Handlungsmöglichkeiten für Kommunalpolitiker*innen
- Austausch in der eigenen Fraktion/Partei zur Entwicklung einer Haltung die auch nach außen kommuniziert werden kann. Gegenseitige Unterstützung bei Anfeindungen und Angriffen.
- Vernetzung mit anderen demokratischen Fraktionen und Parteien im kommunalen Gremium. Austausch zum Umgang mit der AfD oder anderen extrem rechten Akteur*innen. Gegenseitige Unterstützung bei Anfeindungen und Angriffen.
- Umgang mit extrem Rechten Anträgen: «Schweriner Weg»
Mit diesem Ansatz sollte verhindert (oder zumindest eingeschränkt) werden, dass extrem rechte Akteur*innen das Parlament als Bühne nutzen können. Daher reagiert jeweils nur eine demokratische Fraktion auf einen extrem rechten Antrag oder entsprechende Äußerung. Damit verzichteten die anderen Fraktionen auf ihr Rederecht und begrenzten die Debatte. - Sicherheit bieten: Mapping progressiver und solidarischer Orte, Gruppen, Projekte, die als erstes einer Politik der AfD zum Opfer fallen werden. Nun heißt es genau diesen Akteur*innen Räume und Unterstützung auf verschiedenen Ebenen anzubieten.
- Zuhören: Offene Ohren für die Anliegen der Menschen haben.
- Bündnisse schmieden: Erarbeiten und Fortführen breiter Bündnisse für eine demokratische Zivilgesellschaft
Was tun bei vermeintlich sinnvollen Anträgen?
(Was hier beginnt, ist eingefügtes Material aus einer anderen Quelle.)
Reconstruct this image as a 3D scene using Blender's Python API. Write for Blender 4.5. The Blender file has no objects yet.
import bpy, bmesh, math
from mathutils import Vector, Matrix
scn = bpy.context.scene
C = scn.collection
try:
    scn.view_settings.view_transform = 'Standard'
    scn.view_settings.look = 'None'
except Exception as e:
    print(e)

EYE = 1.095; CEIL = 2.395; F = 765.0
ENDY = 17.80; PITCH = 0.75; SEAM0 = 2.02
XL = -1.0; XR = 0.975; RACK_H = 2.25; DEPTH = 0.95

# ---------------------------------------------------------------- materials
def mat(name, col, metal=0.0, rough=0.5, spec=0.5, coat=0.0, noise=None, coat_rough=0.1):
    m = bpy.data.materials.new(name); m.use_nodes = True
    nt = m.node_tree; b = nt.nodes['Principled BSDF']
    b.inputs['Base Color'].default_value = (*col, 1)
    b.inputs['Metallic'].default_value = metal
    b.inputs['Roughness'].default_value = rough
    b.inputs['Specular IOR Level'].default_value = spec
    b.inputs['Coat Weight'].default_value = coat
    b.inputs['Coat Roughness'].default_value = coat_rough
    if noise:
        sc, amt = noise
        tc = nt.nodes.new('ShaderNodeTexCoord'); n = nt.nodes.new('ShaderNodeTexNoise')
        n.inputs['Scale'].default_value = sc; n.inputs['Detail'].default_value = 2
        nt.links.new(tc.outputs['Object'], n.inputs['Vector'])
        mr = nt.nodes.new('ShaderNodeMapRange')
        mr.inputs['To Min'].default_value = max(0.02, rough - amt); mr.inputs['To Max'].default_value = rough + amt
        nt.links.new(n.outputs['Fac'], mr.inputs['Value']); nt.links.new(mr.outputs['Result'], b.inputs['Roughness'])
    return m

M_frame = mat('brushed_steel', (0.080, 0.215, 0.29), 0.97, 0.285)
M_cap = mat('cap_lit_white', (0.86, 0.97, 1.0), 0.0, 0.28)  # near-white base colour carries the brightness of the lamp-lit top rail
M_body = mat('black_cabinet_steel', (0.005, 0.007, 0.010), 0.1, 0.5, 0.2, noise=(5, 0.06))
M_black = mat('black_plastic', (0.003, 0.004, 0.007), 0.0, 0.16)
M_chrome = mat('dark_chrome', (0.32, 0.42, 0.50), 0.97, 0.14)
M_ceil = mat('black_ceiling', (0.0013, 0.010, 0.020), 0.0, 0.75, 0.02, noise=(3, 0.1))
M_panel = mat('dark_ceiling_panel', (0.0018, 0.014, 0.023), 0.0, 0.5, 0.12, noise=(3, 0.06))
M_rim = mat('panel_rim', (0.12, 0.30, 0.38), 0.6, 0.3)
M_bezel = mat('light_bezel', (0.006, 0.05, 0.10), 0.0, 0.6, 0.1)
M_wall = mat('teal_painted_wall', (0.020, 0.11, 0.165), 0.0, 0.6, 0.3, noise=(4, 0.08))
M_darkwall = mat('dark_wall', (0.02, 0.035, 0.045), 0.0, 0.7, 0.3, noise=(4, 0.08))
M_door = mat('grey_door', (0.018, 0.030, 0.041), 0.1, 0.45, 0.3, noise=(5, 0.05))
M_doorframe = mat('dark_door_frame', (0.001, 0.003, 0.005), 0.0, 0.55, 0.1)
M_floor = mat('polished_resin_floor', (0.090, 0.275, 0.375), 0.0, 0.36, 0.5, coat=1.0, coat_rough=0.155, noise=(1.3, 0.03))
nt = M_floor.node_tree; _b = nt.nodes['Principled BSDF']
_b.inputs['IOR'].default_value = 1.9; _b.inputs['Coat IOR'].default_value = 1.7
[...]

Immer wieder argumentieren Personen, dass es schwierig sei, vermeintlich sinnvollen Anträgen der AfD nicht zuzustimmen. Wir empfehlen zwei Dinge:
- Das Veröffentlichen eines Statements am Anfang der Wahlperiode welche das Verhältnis zur extrem rechten AfD deutlich macht. Dies könnte beispielsweise folgenden Tenor haben: «Wir, die Fraktion X, lehnen jegliche Zusammenarbeit mit der AfD ab. Wir verstehen die AfD als eine extrem rechte Partei welche die Demokratie abschaffen will. Sie will millionenfach Menschen – mit und ohne deutsche Staatsbürgerschaft – entrechten und deportieren. Mit einer solchen Partei lässt sich keine gemeinsame Zukunft für unsere Kommune gestalten.»
- Auf Grundlage einer solchen Erklärung ist eine Ablehnung rechter Anträge stets möglich. Selbstverständlich gibt es die «harmlosen Anträge» zum Zebrastreifen oder der Ampel in der Kommune. Aber auch das Beschließen dieser Anträge führt zu einer Normalisierung der AfD und damit zu einer Akzeptanz ihrer Politik sowie ihrer Forderungen. Die AfD gilt es hier daran zu hindern, dass sie gleichberechtigter Teil des parlamentarischen Spielfeldes wird und dadurch an einen Punkt kommt, an dem sie die Spielregeln bestimmt und verschiedene Akteure ausgrenzen kann.